* **Instructions for the task**
Extract every line of the material below and reproduce it faithfully.

* **Given data**
______________________________
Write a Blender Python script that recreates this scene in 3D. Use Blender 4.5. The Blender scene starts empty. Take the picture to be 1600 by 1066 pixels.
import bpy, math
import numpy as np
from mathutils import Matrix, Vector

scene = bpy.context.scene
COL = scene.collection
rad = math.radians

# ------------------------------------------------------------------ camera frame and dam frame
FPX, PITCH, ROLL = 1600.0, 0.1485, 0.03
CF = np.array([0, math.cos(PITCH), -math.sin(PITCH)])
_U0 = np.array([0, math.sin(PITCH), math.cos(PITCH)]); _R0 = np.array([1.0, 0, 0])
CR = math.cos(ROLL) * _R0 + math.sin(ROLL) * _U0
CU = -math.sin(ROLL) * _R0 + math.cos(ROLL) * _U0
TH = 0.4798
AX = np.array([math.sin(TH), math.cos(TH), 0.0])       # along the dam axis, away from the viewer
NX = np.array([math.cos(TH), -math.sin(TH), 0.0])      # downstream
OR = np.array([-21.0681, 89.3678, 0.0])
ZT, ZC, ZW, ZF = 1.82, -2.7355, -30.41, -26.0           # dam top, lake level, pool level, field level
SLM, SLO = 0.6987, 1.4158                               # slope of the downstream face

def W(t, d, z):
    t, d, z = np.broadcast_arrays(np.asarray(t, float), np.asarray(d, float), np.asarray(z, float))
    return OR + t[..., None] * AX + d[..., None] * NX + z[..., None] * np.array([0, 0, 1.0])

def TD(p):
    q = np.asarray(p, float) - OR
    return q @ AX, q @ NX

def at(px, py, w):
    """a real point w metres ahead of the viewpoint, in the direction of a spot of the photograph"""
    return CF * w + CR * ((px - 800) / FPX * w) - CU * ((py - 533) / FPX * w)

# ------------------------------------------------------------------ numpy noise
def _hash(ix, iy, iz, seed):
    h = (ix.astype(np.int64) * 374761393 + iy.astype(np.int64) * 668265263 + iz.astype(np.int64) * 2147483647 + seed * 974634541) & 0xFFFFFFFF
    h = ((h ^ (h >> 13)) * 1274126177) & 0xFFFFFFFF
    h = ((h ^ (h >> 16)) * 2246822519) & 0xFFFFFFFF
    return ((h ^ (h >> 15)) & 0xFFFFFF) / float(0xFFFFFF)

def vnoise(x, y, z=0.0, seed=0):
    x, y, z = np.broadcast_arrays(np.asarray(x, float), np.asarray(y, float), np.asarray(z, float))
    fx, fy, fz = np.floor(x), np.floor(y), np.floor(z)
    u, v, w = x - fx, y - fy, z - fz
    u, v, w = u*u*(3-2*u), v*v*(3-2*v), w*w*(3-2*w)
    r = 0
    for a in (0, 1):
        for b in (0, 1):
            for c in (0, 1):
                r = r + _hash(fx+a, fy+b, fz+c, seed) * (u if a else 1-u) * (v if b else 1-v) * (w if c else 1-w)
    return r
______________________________
* **Answer to this exercise**
Write a Blender Python script that recreates this scene in 3D. Use Blender 4.5. The Blender scene starts empty. Take the picture to be 1600 by 1066 pixels.
import bpy, math
import numpy as np
from mathutils import Matrix, Vector

scene = bpy.context.scene
COL = scene.collection
rad = math.radians

# ------------------------------------------------------------------ camera frame and dam frame
FPX, PITCH, ROLL = 1600.0, 0.1485, 0.03
CF = np.array([0, math.cos(PITCH), -math.sin(PITCH)])
_U0 = np.array([0, math.sin(PITCH), math.cos(PITCH)]); _R0 = np.array([1.0, 0, 0])
CR = math.cos(ROLL) * _R0 + math.sin(ROLL) * _U0
CU = -math.sin(ROLL) * _R0 + math.cos(ROLL) * _U0
TH = 0.4798
AX = np.array([math.sin(TH), math.cos(TH), 0.0])       # along the dam axis, away from the viewer
NX = np.array([math.cos(TH), -math.sin(TH), 0.0])      # downstream
OR = np.array([-21.0681, 89.3678, 0.0])
ZT, ZC, ZW, ZF = 1.82, -2.7355, -30.41, -26.0           # dam top, lake level, pool level, field level
SLM, SLO = 0.6987, 1.4158                               # slope of the downstream face

def W(t, d, z):
    t, d, z = np.broadcast_arrays(np.asarray(t, float), np.asarray(d, float), np.asarray(z, float))
    return OR + t[..., None] * AX + d[..., None] * NX + z[..., None] * np.array([0, 0, 1.0])

def TD(p):
    q = np.asarray(p, float) - OR
    return q @ AX, q @ NX

def at(px, py, w):
    """a real point w metres ahead of the viewpoint, in the direction of a spot of the photograph"""
    return CF * w + CR * ((px - 800) / FPX * w) - CU * ((py - 533) / FPX * w)

# ------------------------------------------------------------------ numpy noise
def _hash(ix, iy, iz, seed):
    h = (ix.astype(np.int64) * 374761393 + iy.astype(np.int64) * 668265263 + iz.astype(np.int64) * 2147483647 + seed * 974634541) & 0xFFFFFFFF
    h = ((h ^ (h >> 13)) * 1274126177) & 0xFFFFFFFF
    h = ((h ^ (h >> 16)) * 2246822519) & 0xFFFFFFFF
    return ((h ^ (h >> 15)) & 0xFFFFFF) / float(0xFFFFFF)

def vnoise(x, y, z=0.0, seed=0):
    x, y, z = np.broadcast_arrays(np.asarray(x, float), np.asarray(y, float), np.asarray(z, float))
    fx, fy, fz = np.floor(x), np.floor(y), np.floor(z)
    u, v, w = x - fx, y - fy, z - fz
    u, v, w = u*u*(3-2*u), v*v*(3-2*v), w*w*(3-2*w)
    r = 0
    for a in (0, 1):
        for b in (0, 1):
            for c in (0, 1):
                r = r + _hash(fx+a, fy+b, fz+c, seed) * (u if a else 1-u) * (v if b else 1-v) * (w if c else 1-w)
    return r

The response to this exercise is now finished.